The “icing on the cake” of glacial deposits was formed by glacial advances of the Erie basin ice lobe flowing from the southeast and the Georgian Bay ice lobe flowing from the northwest to form the streamlined round hills of the Woodstock drumlin field. Pauses in the Erie lobe ice retreat formed a succession of hummocky end moraine ridges such as the Ingersoll and St. Thomas moraines. During the ice melting there was an abundance of water flowing between the Erie and Georgian Bay ice lobes (what we call the interlobate zone) to erode the Thames Valley to bedrock, which made the limestone cheaper to quarry.

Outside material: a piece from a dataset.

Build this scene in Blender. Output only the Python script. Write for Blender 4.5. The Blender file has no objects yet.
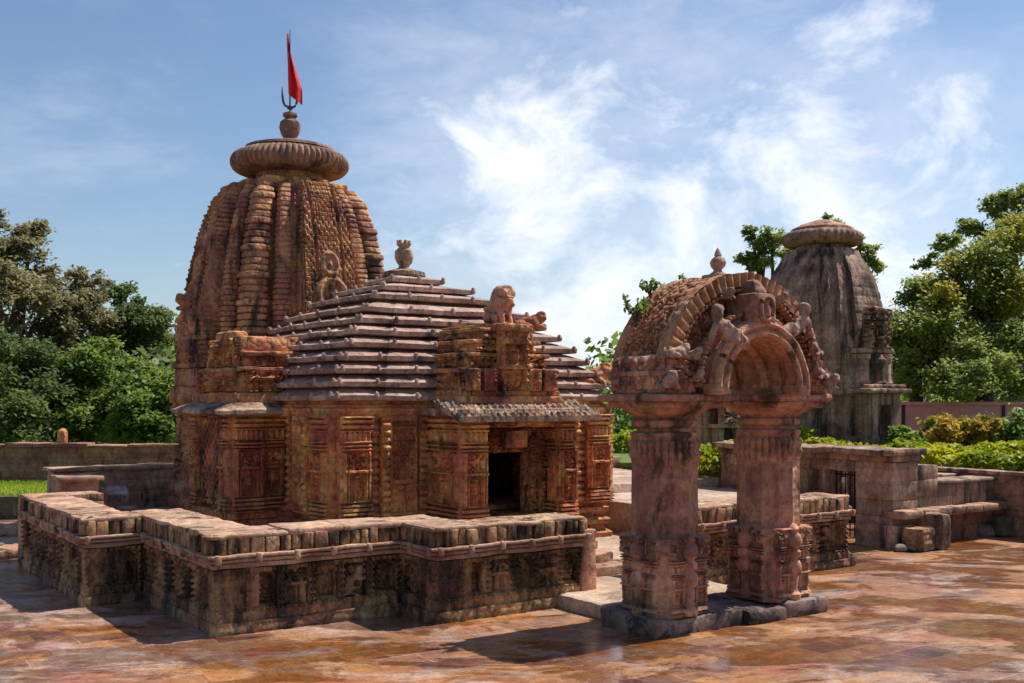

Farther south, meltwater trapped by the retreating Erie ice lobe formed glacial lakes larger than Lake Erie during the 14,000 to 12,500 – year time interval.
The irregular, hilly ground left behind by the disappearing ice sheet had many surface depressions, which formed wetlands. These became swamps, bogs, and marshes, in which accumulations of plant remains provide a record, through study of pollen grains, of changing climates and vegetation up to the present. Near the bottom of these deposits there are rarely found remains of mastodons, the local elephant that became extinct for unknown reasons about 10,000 years ago. Some mastodon bones can be seen at the Woodstock museum. By then, Paleoindians had arrived to begin the human history of the area.

References

Chapman, L.J., and Putnam, D.F., 1984. The physiography of Southern Ontario.  Third Edition. Ontario Geological Survey Special Volume 2, 270p.
Churcher, C.S., Pilny, J.J., and Morgan, A.V., 1990. Late Pleistocene vertebrate, plant and insect remains from the Innerkip site, southwestern Ontario.  Géographie physique et Quaternaire 44, 299-308.
Cowan, W.R., 1975. Quaternary geology of the Woodstock area, Southern Ontario.  Ontario Division of Mines Geological Report 119, 91p.
Hewitt, D.F., 1966. Paleozoic geology of Southern Ontario. Ontario Department of Mines Geological Circular 15, 11p.
Mott, R.J., and Farley-Gill, L.D., 1978. A late-Quaternary pollen profile from Woodstock, Ontario.  Canadian Journal of Earth Sciences 15, 1101-1111.